A manera de símbolo de ese idilio entre performance y público, en el final de “Sun” el artista se puso a un costado del escenario, mientras su banda tocaba, y bailando levantó su brazo derecho invocando ese gesto deportivo del triunfo. Ni siquiera estaba cerca del final de su recital, y ya parecía un ciclista cantando victoria antes de cruzar la meta. Aunque podría haberlo hecho antes en “Our Love”, donde cerraron exorcizando uno de los grandes clásicos del house de fines de los ochenta: “Good Life”, de Inner City. Para llegar a esa suerte de tributo, y hacerlo algo suyo, Caribou debió manipular las texturas sonoras, lo que se volvió en su identikit como superhéroe musical. Snaith tiene la cualidad nigromante de operar melodías, capas de sonido, bombos en negra y hasta las voces para lograr algo único en una pista de baile o sobre un escenario. Ese desdoblamiento lo hace desde un lugar suspendido en el tiempo y el espacio, por lo que parece fantasmal.

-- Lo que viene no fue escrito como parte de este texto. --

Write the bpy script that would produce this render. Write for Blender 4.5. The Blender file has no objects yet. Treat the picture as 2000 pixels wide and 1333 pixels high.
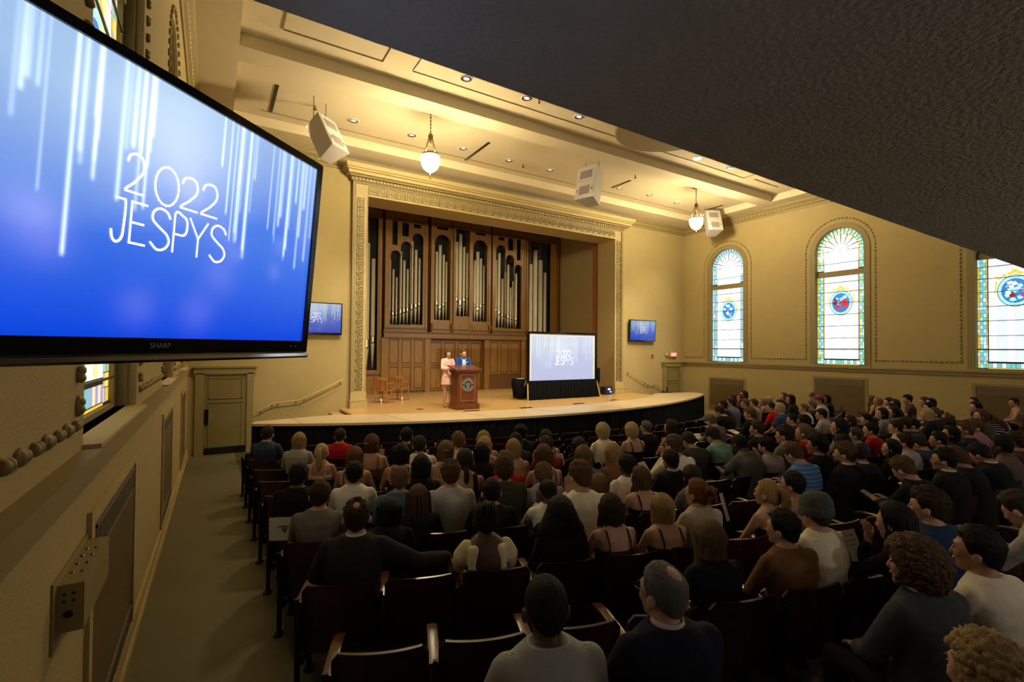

Pero el canadiense está más que vivo. Sólo que prefiere un mundo de ensueños, psicodelia y de espirales, donde el lenguaje es un todo. Por eso la voz, tal como lo hace Juana Molina, es una enredadera onomatopéyica, a pesar de las palabras. Todo un susurro que invita a bailar o la contemplación del baile. Aferrado a ese metadiscurso (en el que un sampleo de voces es más que eso dentro del paisaje) comenzó el show, poco luego de las 20 hs (duró alrededor de hora y cuarto), con “New Jade”, tema incluido en su último álbum, Suddenly (2020). Le sucedió uno de los hits globales y radiales del artista: “Odessa”, himno millennial con forma de pop erudito participe del repertorio de Swim. De ahí también es “Bowls”, con el que el músico y productor subió la apuesta e intensidad pisteras. Al punto de que la conclusión estuvo más cercana a la construcción dance que a la deconstrucción que propone el tema original. Y es que Caribou no es obvio sino más bien el antídoto a lo predecible.
A contramano de lo establecido, Snait tiene como cómplices a otros tres músicos vestidos de blanco que construyen desde lo analógico (y en tiempo real) esa riqueza orgánica cuyo atesoramiento y trascendencia parecen habérsela confiado a la inteligencia artificial. En esa emocionalidad cabe “Silver”, con la que el show baja un cambio, y que conecta luego con la lectura del pop a lo nórdico (elegante, elocuente, melódico y bailable, tal cual lo cimentaron los noruegos Röyksopp a fines de los noventa). En tanto que “You & I” recrea ese pop de “sintetizadores para todos” (en respuesta al elitismo del synth pop del alba de los ochenta) por el que pasaron Styx o Alan Parsons Project. Como antípoda de Suddenly, “Ravi” mostró el lado más efectivo del repertorio al flirtear con el eurodance. Pero “Never Come Back”, buscando un punto intermedio en la producción conceptual del disco, redimió al house más seminal.
Antes de que los cuatro músicos llegaran al corolario de su actuación, repasaron una versión taciturna y espectral de “Jamelia”. En medio de ese juego de luces sobrias, que tenían en la oscuridad otro recurso estético, las fastidiosas columnas del escenario indoor del Konex cobraban otro sentido. De impedir la vista completa de lo que estaba en frente, se transformaron en una especie de pilotes de catatumbas que tomaban forma de club boutique. Lo que se potenció con esas visuales minimalistas basadas en rayas, círculos y cuadrados, así como en colores pop. Con ese cuadro de fondo, Caribou invocó el hausero “You Can’t Do It”, flamante single lanzado el año pasado. Entonces la banda salió de escena, y se escondió entre las sombras. Con el público enfiestado, no se pudieron resistir e hicieron una más. Era el empático, arengador, festivo, presto al baile y aparte espacial “Can't Do Without You”. Una muestra más de que el infinito y más allá está siempre entre nosotros.